Once, I attempted to feed one of the squirrels by hand.  I borrowed one of my dad’s thick leather gloves and laid out a trail of nuts leading directly to me … to where I crouched, motionless, with another nut in my outstretched hand.


Over the course of weeks, I repeated this ritual, nut in hand, hand in glove, and squirrel just out of reach.  It was always the same squirrel; I grew to recognize him.  He came so close that I could count the hairs in his gray-brown coat, but he never trusted me enough to snatch that last nut out of my palm.  Maybe it was a good thing he didn’t.  I did not understand, then, that it’s not a good idea to tame a wild animal, for too many two-footed animals abound that take pleasure in harming the four-footed.

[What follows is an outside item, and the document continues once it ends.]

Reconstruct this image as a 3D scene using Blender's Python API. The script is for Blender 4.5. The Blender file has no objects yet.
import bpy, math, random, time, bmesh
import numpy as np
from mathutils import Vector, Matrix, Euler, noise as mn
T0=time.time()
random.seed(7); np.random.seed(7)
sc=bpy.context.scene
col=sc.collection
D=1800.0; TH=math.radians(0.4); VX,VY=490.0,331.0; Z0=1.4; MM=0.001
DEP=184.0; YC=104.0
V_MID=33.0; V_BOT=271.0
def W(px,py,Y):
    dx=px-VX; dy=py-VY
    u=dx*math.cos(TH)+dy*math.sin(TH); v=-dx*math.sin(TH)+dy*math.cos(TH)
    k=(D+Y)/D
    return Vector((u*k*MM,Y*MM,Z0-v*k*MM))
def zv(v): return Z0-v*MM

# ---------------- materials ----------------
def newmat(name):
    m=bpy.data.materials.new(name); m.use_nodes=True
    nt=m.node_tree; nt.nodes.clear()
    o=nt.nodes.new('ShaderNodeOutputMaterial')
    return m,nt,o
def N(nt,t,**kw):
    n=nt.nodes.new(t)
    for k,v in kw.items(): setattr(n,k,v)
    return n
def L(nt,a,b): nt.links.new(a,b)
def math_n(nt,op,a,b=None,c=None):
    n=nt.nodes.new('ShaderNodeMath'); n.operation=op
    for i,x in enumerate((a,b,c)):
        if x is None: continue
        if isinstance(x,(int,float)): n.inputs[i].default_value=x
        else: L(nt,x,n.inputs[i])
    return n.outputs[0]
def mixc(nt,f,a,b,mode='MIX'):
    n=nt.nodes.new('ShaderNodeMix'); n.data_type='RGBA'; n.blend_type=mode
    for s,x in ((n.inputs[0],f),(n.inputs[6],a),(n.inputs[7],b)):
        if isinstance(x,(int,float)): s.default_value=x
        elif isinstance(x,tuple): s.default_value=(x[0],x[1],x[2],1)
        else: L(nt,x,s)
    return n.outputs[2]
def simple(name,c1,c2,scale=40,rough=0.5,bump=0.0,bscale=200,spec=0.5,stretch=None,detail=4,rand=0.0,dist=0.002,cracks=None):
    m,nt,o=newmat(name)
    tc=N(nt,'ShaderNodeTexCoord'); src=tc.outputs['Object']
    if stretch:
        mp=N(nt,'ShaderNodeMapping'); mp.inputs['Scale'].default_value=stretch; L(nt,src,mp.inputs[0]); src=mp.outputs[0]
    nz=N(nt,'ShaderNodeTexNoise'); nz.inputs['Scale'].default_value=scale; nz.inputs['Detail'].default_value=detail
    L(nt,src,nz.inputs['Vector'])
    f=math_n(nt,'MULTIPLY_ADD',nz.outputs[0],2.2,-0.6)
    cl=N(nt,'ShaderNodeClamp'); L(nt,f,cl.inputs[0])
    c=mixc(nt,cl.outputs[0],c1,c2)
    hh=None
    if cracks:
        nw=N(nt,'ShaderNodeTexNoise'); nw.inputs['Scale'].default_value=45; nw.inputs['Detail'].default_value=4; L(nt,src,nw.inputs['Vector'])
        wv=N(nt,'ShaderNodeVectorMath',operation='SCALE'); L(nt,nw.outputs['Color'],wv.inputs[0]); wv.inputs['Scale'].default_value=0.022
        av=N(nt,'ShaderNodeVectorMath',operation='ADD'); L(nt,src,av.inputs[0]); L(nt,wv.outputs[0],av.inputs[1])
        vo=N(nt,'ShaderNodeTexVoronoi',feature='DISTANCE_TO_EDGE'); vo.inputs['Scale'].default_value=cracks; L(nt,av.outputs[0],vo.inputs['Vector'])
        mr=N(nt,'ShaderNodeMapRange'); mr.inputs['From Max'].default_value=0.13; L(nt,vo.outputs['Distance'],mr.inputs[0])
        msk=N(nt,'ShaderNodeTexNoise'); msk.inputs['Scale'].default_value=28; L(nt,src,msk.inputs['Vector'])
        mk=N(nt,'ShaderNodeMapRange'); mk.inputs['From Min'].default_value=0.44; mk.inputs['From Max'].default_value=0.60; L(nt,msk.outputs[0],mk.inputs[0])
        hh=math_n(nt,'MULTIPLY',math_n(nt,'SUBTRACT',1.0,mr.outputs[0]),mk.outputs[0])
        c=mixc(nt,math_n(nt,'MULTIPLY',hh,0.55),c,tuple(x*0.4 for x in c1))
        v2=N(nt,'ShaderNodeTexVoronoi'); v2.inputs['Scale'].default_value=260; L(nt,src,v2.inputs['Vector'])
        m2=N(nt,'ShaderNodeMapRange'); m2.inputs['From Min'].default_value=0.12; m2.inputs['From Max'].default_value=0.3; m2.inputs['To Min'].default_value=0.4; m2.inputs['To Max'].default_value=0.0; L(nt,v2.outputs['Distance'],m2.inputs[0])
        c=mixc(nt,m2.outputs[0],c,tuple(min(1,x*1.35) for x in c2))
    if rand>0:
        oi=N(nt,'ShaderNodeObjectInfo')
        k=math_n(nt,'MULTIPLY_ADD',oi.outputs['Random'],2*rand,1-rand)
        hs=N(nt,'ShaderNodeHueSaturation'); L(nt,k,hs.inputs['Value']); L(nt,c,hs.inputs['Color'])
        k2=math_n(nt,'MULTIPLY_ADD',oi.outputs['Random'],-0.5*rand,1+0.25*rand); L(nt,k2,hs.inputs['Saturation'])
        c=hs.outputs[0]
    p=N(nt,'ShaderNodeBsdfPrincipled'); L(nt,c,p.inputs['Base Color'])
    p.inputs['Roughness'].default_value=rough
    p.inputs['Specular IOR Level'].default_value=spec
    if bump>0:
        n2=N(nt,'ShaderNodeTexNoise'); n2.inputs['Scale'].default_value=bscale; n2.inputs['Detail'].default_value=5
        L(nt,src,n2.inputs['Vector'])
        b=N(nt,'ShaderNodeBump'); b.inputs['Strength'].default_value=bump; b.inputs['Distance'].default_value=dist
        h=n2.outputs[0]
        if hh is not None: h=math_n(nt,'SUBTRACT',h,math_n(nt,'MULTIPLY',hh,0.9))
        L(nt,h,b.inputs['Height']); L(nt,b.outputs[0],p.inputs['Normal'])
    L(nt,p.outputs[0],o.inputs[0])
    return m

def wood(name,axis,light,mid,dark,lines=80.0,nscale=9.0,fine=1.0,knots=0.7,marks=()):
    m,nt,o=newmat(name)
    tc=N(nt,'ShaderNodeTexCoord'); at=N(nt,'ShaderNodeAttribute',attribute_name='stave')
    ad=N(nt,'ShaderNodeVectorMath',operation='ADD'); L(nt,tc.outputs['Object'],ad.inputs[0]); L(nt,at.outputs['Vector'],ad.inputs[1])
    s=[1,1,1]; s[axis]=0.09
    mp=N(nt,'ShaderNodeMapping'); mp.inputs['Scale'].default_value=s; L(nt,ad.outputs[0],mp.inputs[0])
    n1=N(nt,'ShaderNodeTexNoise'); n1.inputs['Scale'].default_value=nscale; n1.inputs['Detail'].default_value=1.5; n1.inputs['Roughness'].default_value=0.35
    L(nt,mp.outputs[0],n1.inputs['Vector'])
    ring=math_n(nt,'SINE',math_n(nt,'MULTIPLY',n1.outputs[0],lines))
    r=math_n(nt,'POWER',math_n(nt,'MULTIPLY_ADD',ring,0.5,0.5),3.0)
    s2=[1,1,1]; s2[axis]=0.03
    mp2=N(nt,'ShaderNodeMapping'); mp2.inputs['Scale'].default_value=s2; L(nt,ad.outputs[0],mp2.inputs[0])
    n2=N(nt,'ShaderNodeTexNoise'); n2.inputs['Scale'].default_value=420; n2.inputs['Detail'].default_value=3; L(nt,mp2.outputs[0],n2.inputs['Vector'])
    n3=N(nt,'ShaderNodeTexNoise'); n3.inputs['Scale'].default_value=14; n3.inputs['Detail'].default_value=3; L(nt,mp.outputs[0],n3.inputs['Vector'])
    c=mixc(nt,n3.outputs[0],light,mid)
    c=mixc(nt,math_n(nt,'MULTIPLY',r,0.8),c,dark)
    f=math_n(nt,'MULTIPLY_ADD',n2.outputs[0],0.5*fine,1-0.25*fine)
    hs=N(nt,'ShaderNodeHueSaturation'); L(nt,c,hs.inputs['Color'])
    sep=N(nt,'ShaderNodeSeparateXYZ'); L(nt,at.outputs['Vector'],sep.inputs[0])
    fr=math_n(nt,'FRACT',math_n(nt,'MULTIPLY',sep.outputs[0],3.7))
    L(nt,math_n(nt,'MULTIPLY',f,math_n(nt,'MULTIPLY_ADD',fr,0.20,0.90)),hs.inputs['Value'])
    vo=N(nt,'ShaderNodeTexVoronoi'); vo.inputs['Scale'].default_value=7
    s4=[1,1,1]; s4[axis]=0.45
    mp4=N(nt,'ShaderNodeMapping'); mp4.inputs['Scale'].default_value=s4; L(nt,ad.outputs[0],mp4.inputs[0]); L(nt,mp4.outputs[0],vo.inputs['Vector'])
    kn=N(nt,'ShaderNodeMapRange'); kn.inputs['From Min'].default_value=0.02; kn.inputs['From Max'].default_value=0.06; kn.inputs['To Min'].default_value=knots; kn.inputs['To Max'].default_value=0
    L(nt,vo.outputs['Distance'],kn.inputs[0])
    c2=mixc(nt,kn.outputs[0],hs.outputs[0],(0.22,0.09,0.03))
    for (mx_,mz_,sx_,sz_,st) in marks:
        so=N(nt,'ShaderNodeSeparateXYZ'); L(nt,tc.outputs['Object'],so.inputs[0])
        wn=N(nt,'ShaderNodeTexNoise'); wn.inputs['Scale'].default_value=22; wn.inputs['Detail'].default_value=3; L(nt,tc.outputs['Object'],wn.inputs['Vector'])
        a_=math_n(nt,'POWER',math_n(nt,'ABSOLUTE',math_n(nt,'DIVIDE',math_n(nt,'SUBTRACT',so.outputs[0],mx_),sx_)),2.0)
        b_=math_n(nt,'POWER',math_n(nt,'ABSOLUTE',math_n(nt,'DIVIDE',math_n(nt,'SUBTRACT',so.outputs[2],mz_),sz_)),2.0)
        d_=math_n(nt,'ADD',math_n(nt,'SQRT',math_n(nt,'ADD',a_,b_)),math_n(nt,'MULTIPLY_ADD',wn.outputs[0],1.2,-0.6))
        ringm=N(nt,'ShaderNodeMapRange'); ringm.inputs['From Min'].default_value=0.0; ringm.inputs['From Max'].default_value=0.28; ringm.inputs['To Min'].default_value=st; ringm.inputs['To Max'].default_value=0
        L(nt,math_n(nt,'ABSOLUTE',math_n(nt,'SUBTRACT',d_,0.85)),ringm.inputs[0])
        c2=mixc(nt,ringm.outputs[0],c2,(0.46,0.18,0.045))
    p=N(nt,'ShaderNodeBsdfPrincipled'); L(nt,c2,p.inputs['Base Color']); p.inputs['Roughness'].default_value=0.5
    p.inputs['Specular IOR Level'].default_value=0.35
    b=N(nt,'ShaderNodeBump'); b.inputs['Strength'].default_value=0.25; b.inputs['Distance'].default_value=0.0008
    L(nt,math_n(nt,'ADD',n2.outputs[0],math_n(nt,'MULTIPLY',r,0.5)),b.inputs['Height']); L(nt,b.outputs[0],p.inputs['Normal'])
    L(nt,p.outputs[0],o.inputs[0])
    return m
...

The gardens are long gone now.  I paid a visit to my childhood home about ten years ago, and Tom Wolfe was right: you really can’t go back again.  However … after I had moved to New Jersey and buried my beloved grandmother, I dreamed that my family — including my grandfather, who had passed on many years earlier — was gathered in our front garden.  My grandmother was not on the scene, and yet, we all sensed her presence and her love.  The blooms were even more colorful and fragrant in dream land than they’d been in waking life.  And the sense that I got was that my grandmother was asking us all to take care of her garden.  Not the physical garden, but the garden of spirituality that had yielded so many blessings for a once poor immigrant Italian girl.